In the Greek region precipitation and extreme precipitation are very difficult parameters to simulate due to their distribution, and in Greece’s case due to their rarity in certain months.  The Greek region despite the large number of islands is dominated by mountains in the Greek mainland. The large mountain ranges give precipitation in the country a distinct longitudinal shift. Additionally, the country experiences intense interseasonal variability which is in line with the Mediterranean climate. The Mediterranean basin experiences extreme precipitation events in the winter and a lot of droughts in the summer. In order to properly model the interseasonal variability as well as extreme precipitation events previous papers found that when resolution is increased the accuracy of the prediction also increases in the greater European region. In their study they also found that dry days and precipitation extremes are affected by the resolution of the models to a greater extent than standalone precipitation. This is extremely important for the Greek region because in Summer precipitation is extremely rare and the Greek region records a large number of consecutive dry days. In Winter on the other hand mainland Greece records a large number of extreme precipitation events, with most of them occurring in western Greece. Additionally in Greece precipitation exhibits very high spatial variability as documented by a wealth of research on this subject. This makes precipitation modelling in Greece quite hard, because of the high spatial resolution needed in order to adequately describe the precipitation variability in the area. Models with coarser resolutions fail to capture the variability of daily precipitation and additionally coarser models weren’t able to simulate precipitation intensity correctly. The different landscapes and microclimates that appear in the Greek region in combination with the high inter-seasonal variability create a challenging environment which is perfect for testing the efficacy and performance of climate models and downscaling methods.

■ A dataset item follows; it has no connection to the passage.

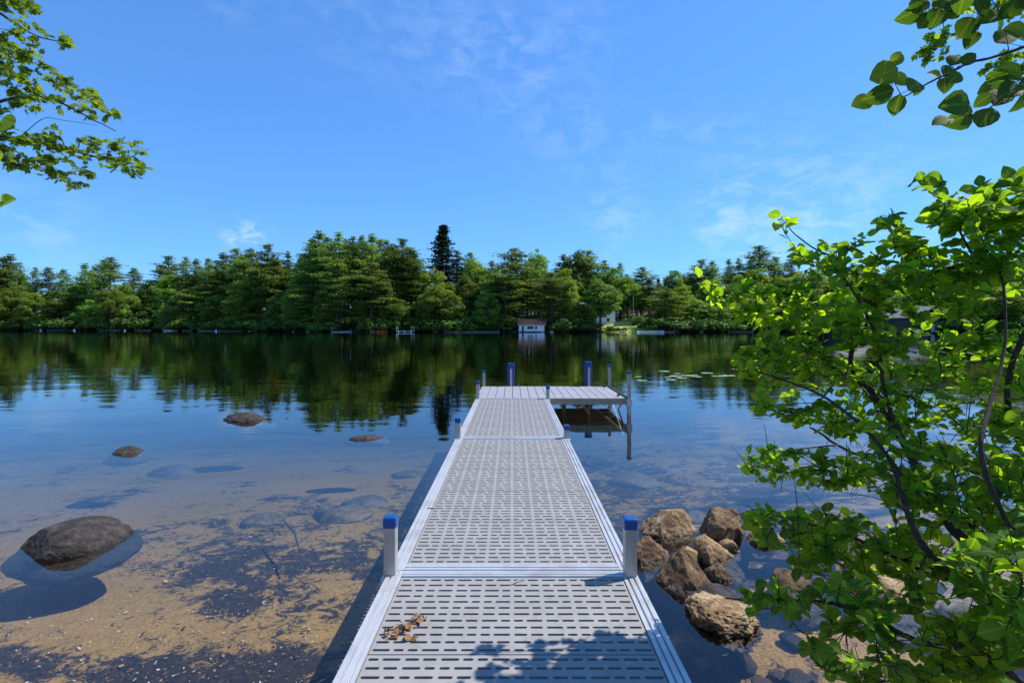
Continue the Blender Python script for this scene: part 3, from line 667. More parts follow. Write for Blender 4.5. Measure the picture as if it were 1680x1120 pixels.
def make_broadleaf(seed, H=18., wid=5.0, base=.16, dark=False, ncl=95):
    rng = np.random.default_rng(seed); rg = random.Random(seed); tb = MB()
    tb.tube([(0, 0, 0), (.1, .1, H*.3), (.3, -.1, H*.6), (.2, .1, H*.9)], [.3, .24, .15, .04], 7)
    C = []; N = []; S = []; Rn = []
    cz = H*(base+1)/2; hz = H*(1-base)/2
    for k in range(ncl):
        v = Vector((rg.gauss(0, 1), rg.gauss(0, 1), rg.gauss(0, 1))).normalized(); rr = rg.uniform(.45, 1.0)**.6
        lump = 1+.28*mnoise.noise(v*1.6+Vector((seed, 0, 0)))*2
        taper = 1-.30*max(0, v.z)
        c = Vector((v.x*wid*rr*taper*lump*.82, v.y*wid*rr*taper*lump*.82, cz+v.z*hz*rr*.88*min(1.1, lump)))
        if k % 3 == 0: tb.tube([(0, 0, H*.25+rg.random()*H*.2), (c.x*.5, c.y*.5, c.z*.55+H*.2), c], [.12, .07, .02], 3, False)
        r = rg.uniform(.65, 1.35); n_ = int(105*r)
        d = norm(rng.normal(size=(n_, 3))); q = d*(rng.uniform(.35, 1, n_)**.5)[:, None]*np.array([r*1.15, r*1.15, r*.8])
        C.append(q+np.array(c)); nn = d+rng.normal(size=(n_, 3))*.6; nn[:, 2] += .45; N.append(nn); S.append(rng.uniform(.12, .30, n_))
        cr = rg.random(); Rn.append(np.clip(cr*.55+rng.random(n_)*.45, 0, 1))
    C = np.concatenate(C); N = norm(np.concatenate(N)); S = np.concatenate(S); Rn = np.concatenate(Rn)
    cm_ = crown_mesh('broadleaf_crown', C, N, S, .62, Rn, rng); cm_.materials.append(M['decid_d'] if dark else M['decid'])
    tm = bpy.data.meshes.new('broadleaf_trunk'); tm.from_pydata(tb.v, [], tb.f); tm.materials.append(M['bark']); tm.update()
    return tm, cm_, H, wid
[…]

 The aim of this study is to construct a high resolution (1km x 1km) database of precipitation, number of wet days and number of times precipitation exceeded 10mm and 20mm over Greece on a monthly and on an annual basis. In order to achieve this the ERA5 reanalysis dataset is downscaled using regression kriging with Histogram-Based Gradient Boosting Regression Trees. The independent variables used are spatial parameters derived from a high resolution digital elevation model and a selection of ERA5 reanalysis data. 

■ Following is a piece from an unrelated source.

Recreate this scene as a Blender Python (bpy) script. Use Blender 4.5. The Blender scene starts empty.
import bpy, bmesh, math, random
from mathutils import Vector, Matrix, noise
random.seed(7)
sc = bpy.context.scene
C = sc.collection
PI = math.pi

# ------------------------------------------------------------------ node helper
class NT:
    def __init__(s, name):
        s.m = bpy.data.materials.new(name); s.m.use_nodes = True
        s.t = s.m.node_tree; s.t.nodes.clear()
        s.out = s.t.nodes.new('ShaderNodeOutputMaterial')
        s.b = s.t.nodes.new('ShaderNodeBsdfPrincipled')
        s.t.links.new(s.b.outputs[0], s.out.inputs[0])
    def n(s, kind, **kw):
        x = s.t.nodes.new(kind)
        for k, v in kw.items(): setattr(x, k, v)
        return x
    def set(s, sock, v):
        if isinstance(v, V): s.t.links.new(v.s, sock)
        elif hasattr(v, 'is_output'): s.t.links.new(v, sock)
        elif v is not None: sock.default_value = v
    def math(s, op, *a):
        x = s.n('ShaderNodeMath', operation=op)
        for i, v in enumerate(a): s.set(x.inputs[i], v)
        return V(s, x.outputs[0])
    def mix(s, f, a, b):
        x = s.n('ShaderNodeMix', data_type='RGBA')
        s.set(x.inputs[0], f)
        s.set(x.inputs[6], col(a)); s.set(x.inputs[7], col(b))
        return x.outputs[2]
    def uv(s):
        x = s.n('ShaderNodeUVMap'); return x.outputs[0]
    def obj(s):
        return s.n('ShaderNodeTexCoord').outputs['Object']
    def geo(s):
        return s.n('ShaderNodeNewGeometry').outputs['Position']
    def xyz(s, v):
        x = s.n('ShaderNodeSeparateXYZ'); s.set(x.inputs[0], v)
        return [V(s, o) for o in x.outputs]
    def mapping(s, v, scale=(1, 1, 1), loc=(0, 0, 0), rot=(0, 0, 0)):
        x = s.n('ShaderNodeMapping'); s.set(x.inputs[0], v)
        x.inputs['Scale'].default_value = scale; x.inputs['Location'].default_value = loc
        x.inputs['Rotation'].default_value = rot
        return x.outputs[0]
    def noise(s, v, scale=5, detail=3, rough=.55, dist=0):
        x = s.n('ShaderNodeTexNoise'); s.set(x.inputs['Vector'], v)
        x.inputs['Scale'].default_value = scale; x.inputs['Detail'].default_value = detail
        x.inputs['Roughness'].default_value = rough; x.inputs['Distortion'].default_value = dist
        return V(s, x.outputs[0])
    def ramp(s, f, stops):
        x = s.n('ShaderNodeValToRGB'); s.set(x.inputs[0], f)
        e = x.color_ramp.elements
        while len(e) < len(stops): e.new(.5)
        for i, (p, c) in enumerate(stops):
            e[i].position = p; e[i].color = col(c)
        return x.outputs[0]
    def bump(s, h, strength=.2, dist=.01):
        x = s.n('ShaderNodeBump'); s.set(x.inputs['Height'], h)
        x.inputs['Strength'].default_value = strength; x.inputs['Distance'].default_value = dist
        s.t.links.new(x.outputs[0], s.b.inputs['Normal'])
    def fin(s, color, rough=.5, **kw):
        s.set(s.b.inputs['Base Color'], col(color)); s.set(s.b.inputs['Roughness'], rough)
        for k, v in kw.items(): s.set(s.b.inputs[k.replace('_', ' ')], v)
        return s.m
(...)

Our results confirmed biases that were also observed in previous papers whereby the ERA5 reanalysis overestimates the frequency of precipitation and underestimates its intensity. In our research we found that the number of wet days simulated by the ERA5 data was very inflated, while precipitation exceeding 10 and in particular 20 mm was understated. More specifically, in the Precipitation Totals the main improvements came from the increased resolution and an improvement on the spatial distribution of precipitation. In contrast, in the number of wet days and the number of times precipitation exceeded 10 mm there were large improvements in the metrics studied. In the number of wet days the RMSE halved on an annual basis with additional large reductions on a monthly basis. This was achieved by reducing the number of wet days simulated by the ERA5 dataset. On the number of days where precipitation exceeded 10mm there were improvements in both the metrics studied and the geographical distribution of the events. Finally, on the number of days where precipitation exceeded 20mm there were smaller improvements in the metrics because the occurrence of such events is very rare. However, it is safe to assume that P20 was underestimated in the ERA5 reanalysis and HGRP was able to improve its accuracy.

The largest improvements geographically were recorded in the region of Crete, where we found that the ERA5 reanalysis dataset underestimate every variable studied, with the exception of wet days. Next the mountainous regions of Peloponnese also recorded large improvement with the smallest improvements occurring in Western Greece. At this point however it is important to note that the gauge dataset used had a large number of stations in the mountainous regions of Crete, therefore in future research it would be helpful if more stations could be added in the mountainous regions of western Greece in particular, where there is also higher elevation and the bulk of precipitation occurs.

Overall the main driver of the variables studied continues to be the ERA5 variables however with our downscaling methodology we were able to achieve significant improvements in the metrics when compared to the standalone ERA5 dataset. The largest improvements were recorded in the wet days and the number of days where precipitation exceeded 10mm, while there were smaller to no improvements in the precipitation total. Finally, we can confidently conclude the algorithm tested seems to be a good fit for creating precipitation datasets.